I started buying supplies and looking for people online that had done this kind of trips before, or remotely close. One person, Nicolas Rapp, stood out among the rest. Much like myself, Nicolas, a graphic designer, had grown tired of the office life in NYC, broke up with his girlfriend, quit his apartment, bought a Land Cruiser and circled the globe over the course of 15 months. He worked a few blocks from my office in midtown and so for a couple of months we met for lunch weekly, grabbing as much great advice as possible. ‘You’re scared of Central America? You should try driving through Iran with American plates’. And so, I’m immensely grateful to Nicolas and his help and his advice. You can check out his trip, Trans-World Expedition here.

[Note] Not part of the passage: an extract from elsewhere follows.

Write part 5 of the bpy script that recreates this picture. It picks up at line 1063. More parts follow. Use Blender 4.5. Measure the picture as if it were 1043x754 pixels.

On this note, I should probably end this post by first thanking my mother, who although stopped talking to me for a few weeks when she found out about Shipwreck, has now become my greatest supporter. Also, many thanks to the people who helped one way or another, whether it’s with the LLC (Meredith, Kim, Tara), by hosting me (Ioana, Huntley, Chelsea), giving money to the charities: Save the Children and Rainforest Foundation (Neil, Julia, Diana, Stefano, Thalita, Huntley, Paul, Praveen, Kim, Dan & Yoon, Melissa, Melissa K, Kenny, Josh, Rachel, Jane from Custom Ink) and those who always gave good advice and lent an ear when I needed it (Tom, Nora, Huntley, Cory, Luis, Myriam). Thank you all. I will try to post as much as I can, but time seems to fly by. I’m already two hours late crossing the border this morning, I still need to go to Staples and photocopy all my documents, an elderly gentleman in a suit has already asked me if I work with computers, because he has a few questions for me, if I don’t mind. So I need to go help him as soon as I finish my La Quinta breakfast sausages and Texas-shaped waffle.

Vroom, Vroom, Ahoyy!

These are the personal views and thoughts of the author and in no way shape or form reflect the views of Shipwreck Rally, LLC.